To deny this task simply condemns you to historical irrelevance, or else prepares the ground for a flip-flop over to the nationalist popular front. This is the lesson from the “workerist” trend within the black union movement: when the township revolt of the mid-1980s sharply exposed the bankruptcy of their economist programme, they either faded away or were recruited to the SACP’s programme of subordinating the unions to the ANC. Our task, in opposition to a repetition of these dead ends, is to fight for a revolutionary proletarian pole to wrest the leadership of the liberation struggle away from the nationalists. This means being the most resolute champions of the national-democratic and anti-imperialist struggle while simultaneously seeking at every step to accentuate the clash between the national and social aspirations of the masses and the reactionary restraining role of the nationalists.

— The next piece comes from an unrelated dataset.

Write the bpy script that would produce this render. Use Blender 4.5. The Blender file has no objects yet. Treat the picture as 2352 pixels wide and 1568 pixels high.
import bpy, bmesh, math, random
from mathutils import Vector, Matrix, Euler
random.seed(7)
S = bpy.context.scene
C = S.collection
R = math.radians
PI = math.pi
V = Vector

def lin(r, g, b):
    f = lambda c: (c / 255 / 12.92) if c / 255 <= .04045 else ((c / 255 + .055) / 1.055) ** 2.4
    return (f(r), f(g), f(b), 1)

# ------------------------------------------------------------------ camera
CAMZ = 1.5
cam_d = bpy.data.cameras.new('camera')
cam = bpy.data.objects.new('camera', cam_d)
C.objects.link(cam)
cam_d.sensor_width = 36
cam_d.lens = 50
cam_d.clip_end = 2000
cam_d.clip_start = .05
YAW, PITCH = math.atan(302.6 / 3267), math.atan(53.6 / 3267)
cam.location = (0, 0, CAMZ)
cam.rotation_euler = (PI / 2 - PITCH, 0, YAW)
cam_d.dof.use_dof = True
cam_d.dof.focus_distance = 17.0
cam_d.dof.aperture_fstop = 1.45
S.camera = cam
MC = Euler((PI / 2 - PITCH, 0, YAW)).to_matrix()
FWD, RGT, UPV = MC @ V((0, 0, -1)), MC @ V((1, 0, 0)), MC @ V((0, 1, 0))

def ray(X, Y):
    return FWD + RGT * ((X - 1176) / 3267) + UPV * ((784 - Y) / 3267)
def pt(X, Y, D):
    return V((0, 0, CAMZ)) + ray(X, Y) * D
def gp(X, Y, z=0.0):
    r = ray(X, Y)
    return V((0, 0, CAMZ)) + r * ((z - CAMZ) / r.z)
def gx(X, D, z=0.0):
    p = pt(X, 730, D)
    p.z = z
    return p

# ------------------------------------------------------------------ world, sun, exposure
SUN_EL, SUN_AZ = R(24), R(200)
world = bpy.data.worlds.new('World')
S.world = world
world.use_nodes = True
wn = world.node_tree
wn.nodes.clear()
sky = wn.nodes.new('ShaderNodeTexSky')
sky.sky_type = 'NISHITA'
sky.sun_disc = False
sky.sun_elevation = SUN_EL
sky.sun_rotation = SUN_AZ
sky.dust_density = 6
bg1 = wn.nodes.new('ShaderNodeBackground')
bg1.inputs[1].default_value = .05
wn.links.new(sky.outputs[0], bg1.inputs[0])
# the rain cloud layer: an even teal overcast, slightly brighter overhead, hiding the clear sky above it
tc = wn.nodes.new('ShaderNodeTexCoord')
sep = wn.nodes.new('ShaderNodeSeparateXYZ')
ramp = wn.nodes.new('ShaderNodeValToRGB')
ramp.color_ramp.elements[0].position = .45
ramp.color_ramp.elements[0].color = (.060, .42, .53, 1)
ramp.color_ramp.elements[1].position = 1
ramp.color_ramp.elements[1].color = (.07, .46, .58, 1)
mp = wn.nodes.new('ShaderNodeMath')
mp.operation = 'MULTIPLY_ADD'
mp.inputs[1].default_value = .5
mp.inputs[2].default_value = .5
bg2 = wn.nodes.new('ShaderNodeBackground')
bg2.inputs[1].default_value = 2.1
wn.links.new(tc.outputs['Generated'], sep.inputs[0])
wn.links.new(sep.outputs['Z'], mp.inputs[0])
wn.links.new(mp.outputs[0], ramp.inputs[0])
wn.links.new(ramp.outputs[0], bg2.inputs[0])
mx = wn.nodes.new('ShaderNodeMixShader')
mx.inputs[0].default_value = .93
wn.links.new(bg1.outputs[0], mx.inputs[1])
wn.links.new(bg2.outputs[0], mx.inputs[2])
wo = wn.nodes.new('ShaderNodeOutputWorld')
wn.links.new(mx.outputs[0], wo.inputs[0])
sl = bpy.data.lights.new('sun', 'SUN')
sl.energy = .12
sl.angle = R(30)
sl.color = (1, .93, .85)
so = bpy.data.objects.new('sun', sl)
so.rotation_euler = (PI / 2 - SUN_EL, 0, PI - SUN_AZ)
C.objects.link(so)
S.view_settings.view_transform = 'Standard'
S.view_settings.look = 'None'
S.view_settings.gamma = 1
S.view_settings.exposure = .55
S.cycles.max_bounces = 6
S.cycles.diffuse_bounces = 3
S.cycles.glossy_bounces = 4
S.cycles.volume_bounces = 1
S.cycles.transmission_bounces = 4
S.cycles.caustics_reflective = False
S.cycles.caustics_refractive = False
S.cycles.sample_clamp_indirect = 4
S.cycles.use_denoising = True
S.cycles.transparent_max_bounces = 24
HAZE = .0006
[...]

With this conference, the SSA is being refounded to fight for this course of genuine Trotskyism. Given that the entire programmatic basis of every article on South Africa that appeared in Spartacist South Africa was contrary to Trotskyism, we are ending its publication and launching a new paper, AmaBolsheviki Amnyama. As Trotsky stated, “The historical weapon of national liberation can be only the class struggle.” We are taking this as our new masthead because it powerfully captures the essence of permanent revolution that is central to the revolution in South Africa. This signifies our determination to forge AmaBolsheviki Amnyama into the revolutionary lever needed to guide the class struggle to smash through the growing contradictions of neo-apartheid and advance to black liberation and socialism.